Fork rule #5: After the fork, the order of execution between the parent and child process is indeterminate.

Indeterminate? Well, this is a fancy way to say we really have no idea or it's unpredictable. So that is the deal: the systems developer should not try to predict the order of execution. Running the modified fork5 (no sleep(2) statement) now:

$ ./fork5 
Parent process, PID 18620:
loc=7 g=8
Parent (18620) will exit now...
Child process, PID 18621:
loc=9 g=6
Child (18621) done, exiting ...
$

Ah, the parent ran first. That does not really mean anything! The parent might run first the next 50,000 times you try it out, but on the 50,001st trial run, the child process may run first. Leave it alone: it's unpredictable.

This leads us to another key point (common in software): We have what's called a race condition here. A race is literally what it says: we cannot predict with certainty who will be the winner.
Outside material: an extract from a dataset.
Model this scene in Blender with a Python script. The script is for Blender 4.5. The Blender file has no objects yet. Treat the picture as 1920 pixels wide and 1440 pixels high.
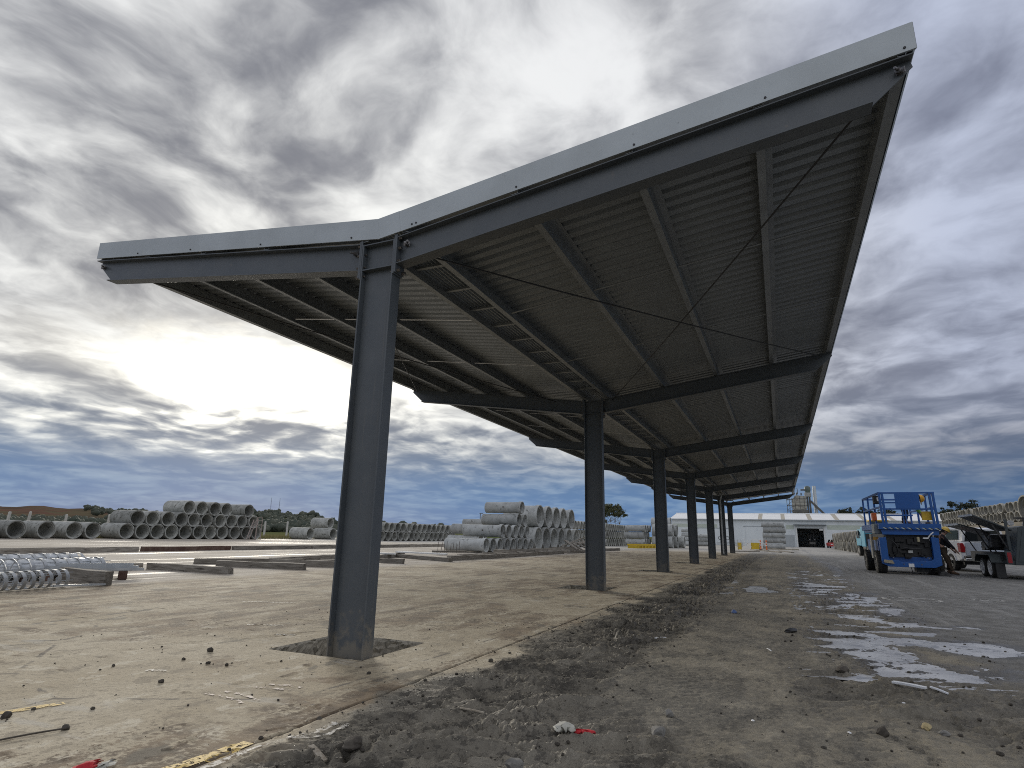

In the previous program, we really don't care whether the parent or child process wins the race (runs first): this is called a benign race condition. But often in software design we do actually care; in such cases, we need a way to guarantee the winner. In other words, to defeat the race. This is called synchronization. (As mentioned earlier, we shall address this point in detail later in this chapter.)